▸ **WORK REQUIRED**
In the records below, find the line containing "Keep writing the" and the line containing "obj('pipe', bm, 'pvc', PV, True, 50)"; please repeat exactly the lines from one to the other, both included, and nothing more.

▸ **RAW RECORDS**
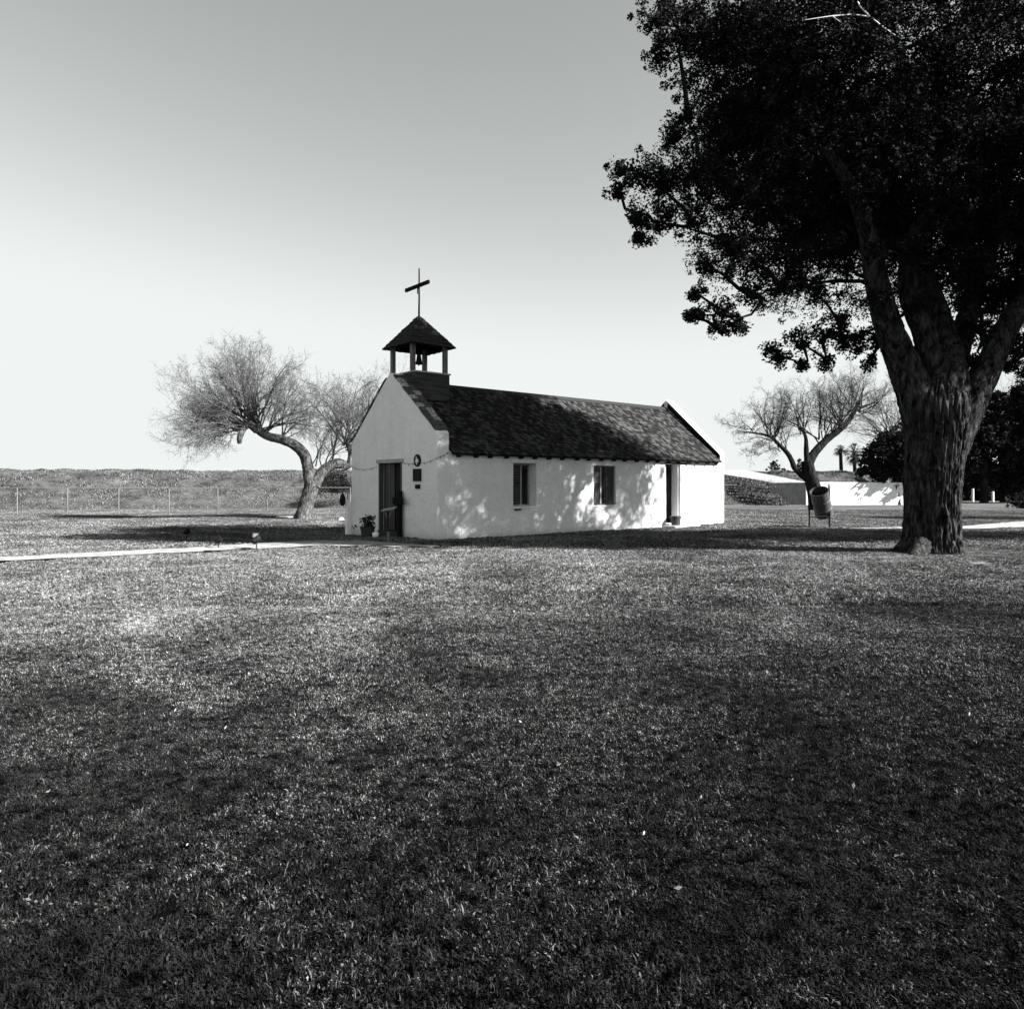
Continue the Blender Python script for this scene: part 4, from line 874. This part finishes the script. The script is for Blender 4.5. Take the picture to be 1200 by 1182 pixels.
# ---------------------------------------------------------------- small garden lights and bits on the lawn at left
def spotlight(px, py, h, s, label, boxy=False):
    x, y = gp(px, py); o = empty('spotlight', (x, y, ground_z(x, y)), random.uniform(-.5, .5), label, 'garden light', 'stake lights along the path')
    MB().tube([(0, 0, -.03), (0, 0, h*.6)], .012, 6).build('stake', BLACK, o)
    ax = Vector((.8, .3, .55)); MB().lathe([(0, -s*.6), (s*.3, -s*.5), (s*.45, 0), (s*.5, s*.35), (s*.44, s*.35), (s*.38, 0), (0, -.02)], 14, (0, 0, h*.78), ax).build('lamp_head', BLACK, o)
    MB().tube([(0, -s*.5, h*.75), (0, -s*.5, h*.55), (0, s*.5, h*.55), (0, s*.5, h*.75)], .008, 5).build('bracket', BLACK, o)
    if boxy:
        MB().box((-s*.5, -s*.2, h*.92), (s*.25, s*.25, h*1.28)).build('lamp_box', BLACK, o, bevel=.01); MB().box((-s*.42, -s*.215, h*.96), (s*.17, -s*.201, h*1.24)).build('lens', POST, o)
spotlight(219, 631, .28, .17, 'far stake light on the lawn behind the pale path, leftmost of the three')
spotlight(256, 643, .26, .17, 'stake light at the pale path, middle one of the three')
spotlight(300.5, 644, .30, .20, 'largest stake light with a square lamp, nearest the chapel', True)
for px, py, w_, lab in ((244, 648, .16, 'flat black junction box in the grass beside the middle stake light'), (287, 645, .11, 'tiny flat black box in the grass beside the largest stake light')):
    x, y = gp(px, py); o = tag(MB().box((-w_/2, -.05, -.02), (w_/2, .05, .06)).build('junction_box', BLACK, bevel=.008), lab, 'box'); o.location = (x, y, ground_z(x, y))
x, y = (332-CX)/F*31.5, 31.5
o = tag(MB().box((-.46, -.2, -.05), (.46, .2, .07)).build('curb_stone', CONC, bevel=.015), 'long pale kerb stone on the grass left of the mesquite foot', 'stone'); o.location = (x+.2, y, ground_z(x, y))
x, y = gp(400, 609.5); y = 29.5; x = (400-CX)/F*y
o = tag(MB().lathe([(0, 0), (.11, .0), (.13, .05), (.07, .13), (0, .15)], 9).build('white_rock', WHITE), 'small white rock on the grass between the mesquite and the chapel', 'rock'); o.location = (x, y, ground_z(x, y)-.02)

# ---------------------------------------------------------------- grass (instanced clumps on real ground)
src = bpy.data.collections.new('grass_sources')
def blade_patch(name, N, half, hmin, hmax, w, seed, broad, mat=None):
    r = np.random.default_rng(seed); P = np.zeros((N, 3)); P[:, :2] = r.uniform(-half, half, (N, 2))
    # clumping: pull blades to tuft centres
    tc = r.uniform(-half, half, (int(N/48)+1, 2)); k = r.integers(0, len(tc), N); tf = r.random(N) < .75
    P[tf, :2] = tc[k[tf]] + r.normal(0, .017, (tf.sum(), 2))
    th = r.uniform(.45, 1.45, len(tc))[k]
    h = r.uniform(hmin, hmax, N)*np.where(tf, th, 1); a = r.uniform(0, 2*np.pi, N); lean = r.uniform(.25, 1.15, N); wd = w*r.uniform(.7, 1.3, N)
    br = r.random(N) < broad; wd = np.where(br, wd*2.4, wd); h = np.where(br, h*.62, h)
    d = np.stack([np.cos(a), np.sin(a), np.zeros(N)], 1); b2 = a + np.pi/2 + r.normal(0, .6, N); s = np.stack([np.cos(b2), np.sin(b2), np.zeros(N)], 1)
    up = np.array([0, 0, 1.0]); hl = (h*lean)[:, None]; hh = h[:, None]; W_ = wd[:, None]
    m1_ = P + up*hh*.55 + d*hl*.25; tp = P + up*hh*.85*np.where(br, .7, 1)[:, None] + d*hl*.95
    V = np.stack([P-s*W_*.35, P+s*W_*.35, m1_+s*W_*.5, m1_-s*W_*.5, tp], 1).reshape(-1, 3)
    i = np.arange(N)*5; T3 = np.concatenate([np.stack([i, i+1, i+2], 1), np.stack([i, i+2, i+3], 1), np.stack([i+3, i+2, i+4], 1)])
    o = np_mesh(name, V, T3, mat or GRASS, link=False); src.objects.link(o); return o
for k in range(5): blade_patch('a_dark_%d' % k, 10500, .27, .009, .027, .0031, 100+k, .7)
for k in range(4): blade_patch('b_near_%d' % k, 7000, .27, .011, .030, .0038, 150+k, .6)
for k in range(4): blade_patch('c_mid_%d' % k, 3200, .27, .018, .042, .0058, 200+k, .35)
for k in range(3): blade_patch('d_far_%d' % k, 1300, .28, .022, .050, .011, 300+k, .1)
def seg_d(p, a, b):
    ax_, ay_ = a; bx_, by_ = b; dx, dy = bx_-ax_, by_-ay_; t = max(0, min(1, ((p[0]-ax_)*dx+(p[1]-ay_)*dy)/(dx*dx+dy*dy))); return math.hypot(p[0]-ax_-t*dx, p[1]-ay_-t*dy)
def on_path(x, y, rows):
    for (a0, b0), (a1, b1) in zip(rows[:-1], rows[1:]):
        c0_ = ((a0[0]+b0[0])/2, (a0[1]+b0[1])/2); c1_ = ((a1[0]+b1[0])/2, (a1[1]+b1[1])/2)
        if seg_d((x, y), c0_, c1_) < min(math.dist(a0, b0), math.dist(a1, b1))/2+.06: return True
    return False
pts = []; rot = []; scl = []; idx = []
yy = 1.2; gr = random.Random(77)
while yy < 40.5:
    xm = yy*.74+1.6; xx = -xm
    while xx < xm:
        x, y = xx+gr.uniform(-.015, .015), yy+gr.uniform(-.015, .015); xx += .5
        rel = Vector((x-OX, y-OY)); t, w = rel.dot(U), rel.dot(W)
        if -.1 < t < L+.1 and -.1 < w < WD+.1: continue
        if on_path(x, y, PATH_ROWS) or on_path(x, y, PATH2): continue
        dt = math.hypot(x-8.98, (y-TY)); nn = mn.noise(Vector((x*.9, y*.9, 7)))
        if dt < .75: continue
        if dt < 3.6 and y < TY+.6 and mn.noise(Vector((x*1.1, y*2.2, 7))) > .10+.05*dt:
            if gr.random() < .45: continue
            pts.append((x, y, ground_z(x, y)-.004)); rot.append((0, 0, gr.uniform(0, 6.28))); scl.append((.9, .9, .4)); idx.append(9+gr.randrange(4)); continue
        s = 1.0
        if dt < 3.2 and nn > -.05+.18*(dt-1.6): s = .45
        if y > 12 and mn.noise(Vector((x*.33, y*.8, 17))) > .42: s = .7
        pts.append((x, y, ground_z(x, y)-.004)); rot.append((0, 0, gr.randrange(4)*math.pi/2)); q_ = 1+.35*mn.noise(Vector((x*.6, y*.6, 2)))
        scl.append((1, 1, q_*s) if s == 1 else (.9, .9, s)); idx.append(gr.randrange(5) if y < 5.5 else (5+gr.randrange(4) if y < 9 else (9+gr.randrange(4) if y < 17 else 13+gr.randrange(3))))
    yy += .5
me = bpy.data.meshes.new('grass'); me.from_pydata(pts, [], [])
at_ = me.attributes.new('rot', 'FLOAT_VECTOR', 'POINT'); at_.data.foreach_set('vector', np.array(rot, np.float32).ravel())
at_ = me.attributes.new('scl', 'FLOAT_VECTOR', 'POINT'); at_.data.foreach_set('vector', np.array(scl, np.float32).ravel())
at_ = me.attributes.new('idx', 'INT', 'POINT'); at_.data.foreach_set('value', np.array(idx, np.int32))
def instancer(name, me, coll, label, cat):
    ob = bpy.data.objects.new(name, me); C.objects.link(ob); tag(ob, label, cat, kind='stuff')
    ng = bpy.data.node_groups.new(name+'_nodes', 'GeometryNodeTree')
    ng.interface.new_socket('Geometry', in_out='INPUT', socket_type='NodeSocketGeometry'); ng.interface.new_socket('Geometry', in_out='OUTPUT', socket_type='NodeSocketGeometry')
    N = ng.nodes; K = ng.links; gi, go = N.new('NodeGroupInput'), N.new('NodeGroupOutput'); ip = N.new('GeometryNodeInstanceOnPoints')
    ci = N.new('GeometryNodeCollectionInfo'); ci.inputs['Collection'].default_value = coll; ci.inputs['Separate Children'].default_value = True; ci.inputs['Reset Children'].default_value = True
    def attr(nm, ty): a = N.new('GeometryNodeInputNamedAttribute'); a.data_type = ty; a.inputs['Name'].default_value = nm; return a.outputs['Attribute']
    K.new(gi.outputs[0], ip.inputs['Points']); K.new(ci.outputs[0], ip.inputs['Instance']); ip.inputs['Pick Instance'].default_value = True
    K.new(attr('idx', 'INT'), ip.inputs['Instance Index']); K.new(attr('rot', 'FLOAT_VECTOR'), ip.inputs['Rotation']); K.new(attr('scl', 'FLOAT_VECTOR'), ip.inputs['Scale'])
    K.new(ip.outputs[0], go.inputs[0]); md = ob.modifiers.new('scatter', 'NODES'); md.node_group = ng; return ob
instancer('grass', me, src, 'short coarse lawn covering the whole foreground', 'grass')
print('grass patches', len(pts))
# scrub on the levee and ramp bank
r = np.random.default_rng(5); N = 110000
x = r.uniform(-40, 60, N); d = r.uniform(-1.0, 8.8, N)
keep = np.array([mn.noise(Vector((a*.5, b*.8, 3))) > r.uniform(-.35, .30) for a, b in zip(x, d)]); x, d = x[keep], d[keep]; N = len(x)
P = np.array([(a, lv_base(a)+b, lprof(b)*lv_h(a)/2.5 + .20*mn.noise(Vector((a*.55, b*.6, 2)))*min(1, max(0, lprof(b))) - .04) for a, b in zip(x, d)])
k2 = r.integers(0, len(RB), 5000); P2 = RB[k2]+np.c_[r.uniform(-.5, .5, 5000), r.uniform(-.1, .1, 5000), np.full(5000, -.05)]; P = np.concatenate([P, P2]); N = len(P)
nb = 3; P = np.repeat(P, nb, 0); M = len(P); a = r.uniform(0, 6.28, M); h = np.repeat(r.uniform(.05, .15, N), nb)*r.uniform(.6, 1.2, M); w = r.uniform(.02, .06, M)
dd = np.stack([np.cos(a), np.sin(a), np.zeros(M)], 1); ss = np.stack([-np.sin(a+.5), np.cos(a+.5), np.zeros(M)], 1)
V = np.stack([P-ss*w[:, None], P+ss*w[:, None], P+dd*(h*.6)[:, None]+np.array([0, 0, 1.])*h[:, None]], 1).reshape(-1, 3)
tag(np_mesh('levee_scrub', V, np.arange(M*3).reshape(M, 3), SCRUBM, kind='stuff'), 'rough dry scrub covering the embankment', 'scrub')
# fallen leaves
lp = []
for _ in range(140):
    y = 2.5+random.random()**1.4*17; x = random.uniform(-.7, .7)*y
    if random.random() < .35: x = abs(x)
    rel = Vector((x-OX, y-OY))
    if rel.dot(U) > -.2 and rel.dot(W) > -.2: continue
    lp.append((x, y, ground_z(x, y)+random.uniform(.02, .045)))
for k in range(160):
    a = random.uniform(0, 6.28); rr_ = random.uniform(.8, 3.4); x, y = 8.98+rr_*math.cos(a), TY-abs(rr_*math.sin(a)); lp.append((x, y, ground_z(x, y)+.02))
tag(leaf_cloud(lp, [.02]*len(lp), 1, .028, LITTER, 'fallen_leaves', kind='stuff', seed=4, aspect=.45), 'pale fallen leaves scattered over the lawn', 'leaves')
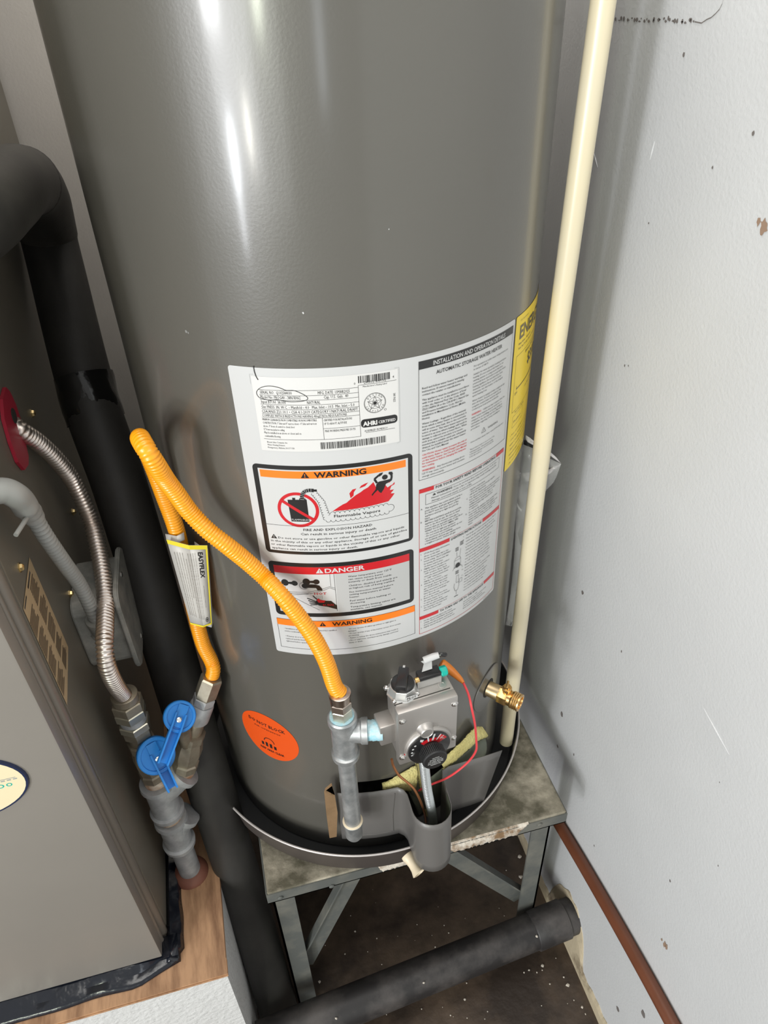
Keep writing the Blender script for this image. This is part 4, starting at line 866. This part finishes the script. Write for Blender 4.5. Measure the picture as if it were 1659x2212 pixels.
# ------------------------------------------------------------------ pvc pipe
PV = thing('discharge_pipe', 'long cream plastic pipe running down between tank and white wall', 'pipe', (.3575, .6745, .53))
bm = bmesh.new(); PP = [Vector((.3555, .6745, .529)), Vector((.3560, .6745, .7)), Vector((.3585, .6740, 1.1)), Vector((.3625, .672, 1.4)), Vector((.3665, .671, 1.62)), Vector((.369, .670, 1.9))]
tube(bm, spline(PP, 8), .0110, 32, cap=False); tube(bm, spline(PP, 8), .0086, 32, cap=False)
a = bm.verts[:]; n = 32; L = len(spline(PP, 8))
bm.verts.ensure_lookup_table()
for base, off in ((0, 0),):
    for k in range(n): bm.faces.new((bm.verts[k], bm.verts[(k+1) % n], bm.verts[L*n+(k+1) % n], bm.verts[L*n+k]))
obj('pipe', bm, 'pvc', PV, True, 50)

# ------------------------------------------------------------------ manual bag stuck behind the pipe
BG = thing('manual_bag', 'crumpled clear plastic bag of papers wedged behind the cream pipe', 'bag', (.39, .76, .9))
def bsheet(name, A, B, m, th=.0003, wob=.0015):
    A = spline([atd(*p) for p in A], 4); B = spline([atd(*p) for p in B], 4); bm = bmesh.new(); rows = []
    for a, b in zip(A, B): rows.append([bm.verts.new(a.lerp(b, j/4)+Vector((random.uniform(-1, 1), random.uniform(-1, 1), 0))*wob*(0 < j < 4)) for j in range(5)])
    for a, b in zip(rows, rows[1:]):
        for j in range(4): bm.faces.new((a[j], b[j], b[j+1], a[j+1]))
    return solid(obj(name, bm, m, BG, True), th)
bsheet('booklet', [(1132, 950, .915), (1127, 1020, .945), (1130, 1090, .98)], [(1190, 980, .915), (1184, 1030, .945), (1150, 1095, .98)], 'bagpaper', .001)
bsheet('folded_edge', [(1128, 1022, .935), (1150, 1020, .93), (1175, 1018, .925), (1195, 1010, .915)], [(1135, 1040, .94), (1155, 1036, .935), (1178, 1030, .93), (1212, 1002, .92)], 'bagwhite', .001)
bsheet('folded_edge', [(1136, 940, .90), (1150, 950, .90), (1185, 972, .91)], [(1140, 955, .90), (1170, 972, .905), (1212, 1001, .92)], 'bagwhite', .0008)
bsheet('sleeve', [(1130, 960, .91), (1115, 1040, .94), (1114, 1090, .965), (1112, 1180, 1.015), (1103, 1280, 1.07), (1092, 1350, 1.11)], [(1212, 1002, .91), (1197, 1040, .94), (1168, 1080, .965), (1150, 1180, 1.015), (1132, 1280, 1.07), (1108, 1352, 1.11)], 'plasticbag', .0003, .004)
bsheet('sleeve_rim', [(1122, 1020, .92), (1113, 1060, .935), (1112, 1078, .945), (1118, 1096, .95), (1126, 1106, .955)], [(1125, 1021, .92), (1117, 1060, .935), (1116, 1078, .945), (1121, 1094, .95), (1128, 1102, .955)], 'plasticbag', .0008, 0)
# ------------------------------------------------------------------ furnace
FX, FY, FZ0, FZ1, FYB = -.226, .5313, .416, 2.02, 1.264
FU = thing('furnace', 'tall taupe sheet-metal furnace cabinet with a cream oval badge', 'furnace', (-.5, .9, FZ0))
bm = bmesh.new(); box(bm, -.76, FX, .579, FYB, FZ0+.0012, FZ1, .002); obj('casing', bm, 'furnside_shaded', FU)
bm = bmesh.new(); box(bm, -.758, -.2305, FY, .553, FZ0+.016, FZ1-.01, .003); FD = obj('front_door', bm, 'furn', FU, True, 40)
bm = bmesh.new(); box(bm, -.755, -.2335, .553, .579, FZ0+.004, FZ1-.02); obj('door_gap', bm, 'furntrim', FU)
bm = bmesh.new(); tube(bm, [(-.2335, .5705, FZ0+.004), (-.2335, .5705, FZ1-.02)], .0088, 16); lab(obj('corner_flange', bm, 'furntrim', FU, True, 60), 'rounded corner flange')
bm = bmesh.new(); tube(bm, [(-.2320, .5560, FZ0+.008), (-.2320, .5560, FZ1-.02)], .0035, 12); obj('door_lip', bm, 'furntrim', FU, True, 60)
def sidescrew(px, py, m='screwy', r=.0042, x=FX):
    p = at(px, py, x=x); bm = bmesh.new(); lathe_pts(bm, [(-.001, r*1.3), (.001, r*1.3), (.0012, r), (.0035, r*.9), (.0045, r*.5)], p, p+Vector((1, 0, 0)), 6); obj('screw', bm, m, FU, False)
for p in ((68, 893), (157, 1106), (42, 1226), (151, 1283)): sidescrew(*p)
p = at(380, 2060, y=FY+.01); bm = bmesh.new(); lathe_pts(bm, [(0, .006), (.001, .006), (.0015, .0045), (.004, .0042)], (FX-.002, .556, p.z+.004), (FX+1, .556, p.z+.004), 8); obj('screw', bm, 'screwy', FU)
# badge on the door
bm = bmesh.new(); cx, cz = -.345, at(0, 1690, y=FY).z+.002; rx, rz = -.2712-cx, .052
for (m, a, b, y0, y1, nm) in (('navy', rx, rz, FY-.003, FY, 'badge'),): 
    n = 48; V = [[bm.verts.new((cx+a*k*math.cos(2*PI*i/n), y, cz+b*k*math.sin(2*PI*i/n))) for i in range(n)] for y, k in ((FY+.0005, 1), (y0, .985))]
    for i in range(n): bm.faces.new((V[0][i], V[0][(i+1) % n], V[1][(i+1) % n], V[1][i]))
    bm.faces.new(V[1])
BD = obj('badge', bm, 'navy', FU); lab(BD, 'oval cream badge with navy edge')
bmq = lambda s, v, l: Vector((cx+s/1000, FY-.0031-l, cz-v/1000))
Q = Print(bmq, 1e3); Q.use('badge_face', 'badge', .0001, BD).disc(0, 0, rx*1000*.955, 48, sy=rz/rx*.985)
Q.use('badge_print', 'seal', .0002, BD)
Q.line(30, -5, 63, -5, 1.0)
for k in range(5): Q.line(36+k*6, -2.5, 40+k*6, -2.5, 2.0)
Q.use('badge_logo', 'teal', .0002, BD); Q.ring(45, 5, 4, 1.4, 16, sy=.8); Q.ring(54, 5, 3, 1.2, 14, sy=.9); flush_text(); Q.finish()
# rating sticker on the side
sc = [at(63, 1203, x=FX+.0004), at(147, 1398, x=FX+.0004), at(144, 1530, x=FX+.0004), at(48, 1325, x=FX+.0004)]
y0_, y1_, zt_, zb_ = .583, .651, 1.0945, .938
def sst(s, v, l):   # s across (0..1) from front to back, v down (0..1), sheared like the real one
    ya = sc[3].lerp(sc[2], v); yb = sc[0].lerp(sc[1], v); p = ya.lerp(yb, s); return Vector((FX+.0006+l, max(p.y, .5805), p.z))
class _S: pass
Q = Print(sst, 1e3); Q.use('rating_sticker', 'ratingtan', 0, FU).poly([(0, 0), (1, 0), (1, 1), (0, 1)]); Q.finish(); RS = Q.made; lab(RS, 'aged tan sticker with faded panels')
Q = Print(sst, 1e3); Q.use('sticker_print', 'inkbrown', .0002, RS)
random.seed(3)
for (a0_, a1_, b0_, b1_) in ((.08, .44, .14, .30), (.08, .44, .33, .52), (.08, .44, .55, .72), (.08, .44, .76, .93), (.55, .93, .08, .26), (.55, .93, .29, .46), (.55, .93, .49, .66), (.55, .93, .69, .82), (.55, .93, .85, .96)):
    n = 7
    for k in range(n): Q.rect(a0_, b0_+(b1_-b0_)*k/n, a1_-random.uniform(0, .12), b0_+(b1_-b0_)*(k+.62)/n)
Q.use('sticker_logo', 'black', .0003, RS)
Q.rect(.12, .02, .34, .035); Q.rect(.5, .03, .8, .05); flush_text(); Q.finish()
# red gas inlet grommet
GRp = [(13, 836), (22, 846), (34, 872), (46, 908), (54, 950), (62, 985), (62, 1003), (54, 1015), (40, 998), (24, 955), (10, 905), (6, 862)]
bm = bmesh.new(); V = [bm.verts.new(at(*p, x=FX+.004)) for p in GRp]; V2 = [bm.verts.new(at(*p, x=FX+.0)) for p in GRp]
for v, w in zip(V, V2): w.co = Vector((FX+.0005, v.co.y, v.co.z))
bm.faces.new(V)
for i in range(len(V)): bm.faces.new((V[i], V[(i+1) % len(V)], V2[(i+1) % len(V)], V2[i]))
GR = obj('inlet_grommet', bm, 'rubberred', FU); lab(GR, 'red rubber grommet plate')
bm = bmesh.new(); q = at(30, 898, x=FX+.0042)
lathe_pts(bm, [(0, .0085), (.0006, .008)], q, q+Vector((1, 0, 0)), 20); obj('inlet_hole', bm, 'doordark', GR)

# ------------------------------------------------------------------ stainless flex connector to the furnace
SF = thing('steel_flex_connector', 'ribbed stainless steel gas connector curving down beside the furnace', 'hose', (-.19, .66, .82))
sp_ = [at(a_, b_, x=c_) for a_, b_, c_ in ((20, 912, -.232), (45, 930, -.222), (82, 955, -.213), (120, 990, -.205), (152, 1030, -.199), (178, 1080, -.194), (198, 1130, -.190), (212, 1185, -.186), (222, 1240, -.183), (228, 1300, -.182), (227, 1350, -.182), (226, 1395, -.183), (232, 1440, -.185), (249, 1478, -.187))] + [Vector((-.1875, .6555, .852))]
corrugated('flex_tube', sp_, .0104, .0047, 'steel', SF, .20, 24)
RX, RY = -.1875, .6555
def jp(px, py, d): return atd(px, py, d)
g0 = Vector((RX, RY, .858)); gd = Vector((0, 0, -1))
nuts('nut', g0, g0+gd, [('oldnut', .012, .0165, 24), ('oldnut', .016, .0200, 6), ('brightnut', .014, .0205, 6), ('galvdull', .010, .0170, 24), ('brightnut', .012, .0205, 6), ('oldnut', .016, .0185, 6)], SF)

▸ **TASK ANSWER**
Keep writing the Blender script for this image. This is part 4, starting at line 866. This part finishes the script. Write for Blender 4.5. Measure the picture as if it were 1659x2212 pixels.
# ------------------------------------------------------------------ pvc pipe
PV = thing('discharge_pipe', 'long cream plastic pipe running down between tank and white wall', 'pipe', (.3575, .6745, .53))
bm = bmesh.new(); PP = [Vector((.3555, .6745, .529)), Vector((.3560, .6745, .7)), Vector((.3585, .6740, 1.1)), Vector((.3625, .672, 1.4)), Vector((.3665, .671, 1.62)), Vector((.369, .670, 1.9))]
tube(bm, spline(PP, 8), .0110, 32, cap=False); tube(bm, spline(PP, 8), .0086, 32, cap=False)
a = bm.verts[:]; n = 32; L = len(spline(PP, 8))
bm.verts.ensure_lookup_table()
for base, off in ((0, 0),):
    for k in range(n): bm.faces.new((bm.verts[k], bm.verts[(k+1) % n], bm.verts[L*n+(k+1) % n], bm.verts[L*n+k]))
obj('pipe', bm, 'pvc', PV, True, 50)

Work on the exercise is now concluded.